When I took the shower I so desperately needed, I cried. I cried for the victims, their families, the country. I cried for myself and my family, because I wanted to be with them. I did not want to be here. The images of people hugging and sobbing and seeking comfort in one another’s arms impacted me greatly; so too did the desperate plastering of lost loved one’s pictures on walls and street posts. I wish I could be there helping, I said to him at one point. And his ghastly blue eyes flicked at me with the most dismissive of glances as he sneered, There’s nothing you could do to help anyone.
*
The tattoo parlour is perfectly clean and well-lit, gorgeous artworks sketched across the walls. The glass counters are immaculately polished, and the various rings within them each clearly labelled where they rest within a display of pillowy white. I’m here with a friend, Anna, to get our navels pierced. We met online, and we’re not close enough to see each other often, so this mutual alteration of our bodies is how we’re going to commemorate our friendship. We don’t know that it’s the first and last visit we’ll ever have with one another.
“I can’t take this,” the tattoo artist says, handing the broken ID back to me. “Your birthday’s not clear.”
“But it was good enough to get me on a plane,” I plead. It’s been eight months since air travel was stained irrevocably by the events of that day, and we both know what I’m implying. ”It’s gotta be good enough for me to get a piercing.”
He shakes his head. It’s not. We go to another parlour, where the gruff man says something that impacts my self-esteem to this very day: Your belly button is crooked.
A few months later, Anna and I stop talking. She’s in denial that she’s in an abusive relationship and feels like I’m lecturing and not understanding her when I tell her that she needs to escape it, when she knows that I’m warning her. She knows I’m in one, too. We’ll get a place together, away from them, I tell her. But she only says, I don’t want to be away from him.
*
In an almost eerie coincidence, we walk past the local fire station at a rather specific time: Sept 11-11, 11:11am. The text is orange and blocky, soon enough fading away into reminders delivered with the kind tone of a parent: Going to college? Check your dorm for a fire alarm. Learn your school’s fire exits. In her stroller, my daughter gasps and points at the red and white trucks. “Mama! Dat truck go naptime?” One sits there, dormant, in the wide driveway; behind it, in the garage, are two more. Yellow-green suits lashed with reflective orange hang from hooks on the walls.

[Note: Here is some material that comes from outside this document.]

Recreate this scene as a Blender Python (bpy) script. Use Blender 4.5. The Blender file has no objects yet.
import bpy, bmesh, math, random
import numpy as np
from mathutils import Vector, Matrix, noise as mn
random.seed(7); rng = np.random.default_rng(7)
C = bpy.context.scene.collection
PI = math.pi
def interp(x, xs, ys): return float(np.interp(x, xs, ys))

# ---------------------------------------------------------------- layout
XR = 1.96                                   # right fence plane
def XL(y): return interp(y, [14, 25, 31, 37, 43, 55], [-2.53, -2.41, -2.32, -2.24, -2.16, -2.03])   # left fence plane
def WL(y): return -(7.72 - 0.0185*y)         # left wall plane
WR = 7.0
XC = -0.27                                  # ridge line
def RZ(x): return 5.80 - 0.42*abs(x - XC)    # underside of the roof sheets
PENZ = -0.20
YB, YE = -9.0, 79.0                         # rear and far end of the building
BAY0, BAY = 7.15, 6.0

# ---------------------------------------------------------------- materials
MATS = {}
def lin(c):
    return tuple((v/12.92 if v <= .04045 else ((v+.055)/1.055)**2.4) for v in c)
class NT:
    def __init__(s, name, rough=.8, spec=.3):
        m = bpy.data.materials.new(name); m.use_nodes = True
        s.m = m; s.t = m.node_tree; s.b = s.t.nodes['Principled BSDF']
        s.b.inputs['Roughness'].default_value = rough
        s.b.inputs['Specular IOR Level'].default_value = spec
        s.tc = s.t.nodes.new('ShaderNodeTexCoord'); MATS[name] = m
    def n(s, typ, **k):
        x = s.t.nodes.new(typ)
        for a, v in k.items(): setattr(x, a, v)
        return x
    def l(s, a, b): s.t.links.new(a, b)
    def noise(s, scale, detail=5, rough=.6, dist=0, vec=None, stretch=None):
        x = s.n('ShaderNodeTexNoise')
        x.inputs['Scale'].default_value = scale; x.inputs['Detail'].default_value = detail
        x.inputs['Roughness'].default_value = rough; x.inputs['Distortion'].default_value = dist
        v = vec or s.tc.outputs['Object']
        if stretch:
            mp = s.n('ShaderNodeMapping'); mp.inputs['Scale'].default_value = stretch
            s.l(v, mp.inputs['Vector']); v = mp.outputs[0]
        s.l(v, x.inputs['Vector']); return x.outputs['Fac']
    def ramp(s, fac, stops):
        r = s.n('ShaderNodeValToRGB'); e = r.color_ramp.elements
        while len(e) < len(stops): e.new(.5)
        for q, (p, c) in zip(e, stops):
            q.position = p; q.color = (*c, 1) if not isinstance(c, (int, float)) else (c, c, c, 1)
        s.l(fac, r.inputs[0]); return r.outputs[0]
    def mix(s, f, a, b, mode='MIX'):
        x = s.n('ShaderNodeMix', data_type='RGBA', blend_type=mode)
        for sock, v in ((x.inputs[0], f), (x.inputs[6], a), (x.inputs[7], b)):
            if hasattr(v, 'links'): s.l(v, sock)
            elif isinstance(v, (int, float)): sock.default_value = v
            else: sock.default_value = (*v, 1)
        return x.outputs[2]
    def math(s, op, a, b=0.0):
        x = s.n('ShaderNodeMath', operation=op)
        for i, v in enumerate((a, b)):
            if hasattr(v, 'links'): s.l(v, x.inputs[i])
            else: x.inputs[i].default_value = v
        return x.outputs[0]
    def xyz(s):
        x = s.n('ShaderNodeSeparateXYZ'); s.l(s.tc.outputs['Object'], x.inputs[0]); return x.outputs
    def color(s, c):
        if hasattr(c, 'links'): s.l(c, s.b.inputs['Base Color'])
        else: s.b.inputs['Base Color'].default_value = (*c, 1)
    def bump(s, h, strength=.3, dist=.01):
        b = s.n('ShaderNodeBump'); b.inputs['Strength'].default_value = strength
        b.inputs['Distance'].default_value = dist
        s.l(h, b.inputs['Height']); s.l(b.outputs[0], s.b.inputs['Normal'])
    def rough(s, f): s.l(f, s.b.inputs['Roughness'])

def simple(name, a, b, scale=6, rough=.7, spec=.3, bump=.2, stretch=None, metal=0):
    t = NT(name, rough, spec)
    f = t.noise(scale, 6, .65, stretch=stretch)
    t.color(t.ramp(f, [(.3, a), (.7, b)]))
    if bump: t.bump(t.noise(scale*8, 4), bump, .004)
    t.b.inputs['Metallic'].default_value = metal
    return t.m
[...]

“Yes, those trucks are taking naps,” I agree.
“Dose trucks so silly,” she informs me, and giggles to highlight her point. It is the most beautiful sound, but it’s drowned out by the cars rushing past us as we pause there on the sidewalk. ”Why dey take naptime?”
How can I explain to her? ”Because no one is hurt right now,” is the only answer I can come up with.
“Ebbybody okay!” she cheers, in that sweet, tiny little voice. “Let’s go shopping!”
Is everybody okay? Am I okay? I don’t know.
*
It’s been ten years. I will never forget.
So wonderfully written, it takes my breath away. The bad thing about remembering where you were when something so terrible happens is that maybe you would rather not be reminded of where you were. Over and over again. Some things need to be put in a little box, and locked away. But, that is just my stupid opinion.
As I get older, I realize how many things I have milled over in my head over and over…to no end. Nothing ever gets solved. I am learning/trying to just let go.
My little granddaughter is happy. That is all you may have at times. Let it lift you up.
As for your bellybutton….I’ve seen it millions of times, and I don’t recall it being crooked. That guy was an asshole. But, if it is, so what. It should make you giggle.
This! This is why I love you and miss you. So well written and it makes me teary.